I'm sure theres stories of "we re-wrote everything in $(modern language) on time, in budget, and now everything works so much better"... I've never heard one tho.

If you want someone else to fund such a thing, it's probably gonna need to be something that has immediate, slam dunk sales prospects at then end... like "we're gonna re-write the post office systems and we know we can sell it because the Postmaster General is my father"

bveiseh|3 years ago

you're not far off, tho nepotism wouldn't be a contributing factor lol, see my commend below

mikewarot|3 years ago

>still (inefficiently) in use today.

What's inefficient about it? Computers are millions of times faster than they were, you're not worried about CPU cycles are you?
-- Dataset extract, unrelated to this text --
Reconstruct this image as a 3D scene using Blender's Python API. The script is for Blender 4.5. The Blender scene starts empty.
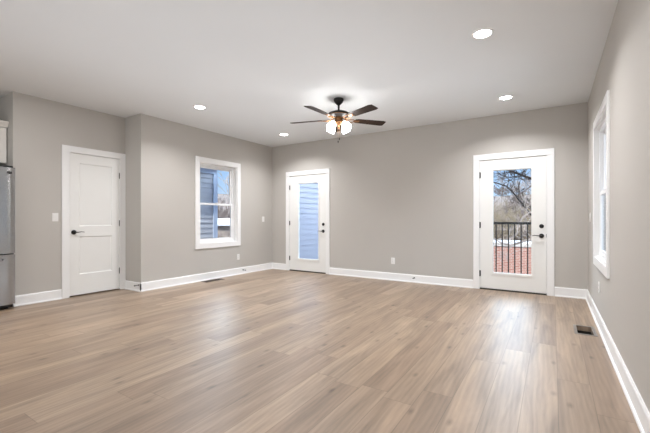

Is there a business need that the software can't meet? Or, is it just the general hassle of dealing with legacy code?

bveiseh|3 years ago

Not cpu cycles, I mean real system architecture inefficiencies + adding modern processes to improve performance. see my comment below on what I had in mind, but basically airline systems

akagusu|3 years ago

It's difficult to say anything without context.

What does it do?

What is the motivation behind the rewrite?

bveiseh|3 years ago

I want to re-write the systems that manage airline bookings, ticketing, and flight+crew management.

Airlines are always facing issues with ticketing and mismanagement of assigning air crews and pilots.. introducing a modern ML accelerated flow to determine how to balance ticketing with crews for flights, taking into account historical numbers of passengers for that time/route could have an enormous impact on airline efficiency.

LouisSayers|3 years ago

If you're asking yourself if it's a stupid idea, it sounds like you already know the answer...

Maybe if you could attack just a part of the problem, extract it, then you might have something?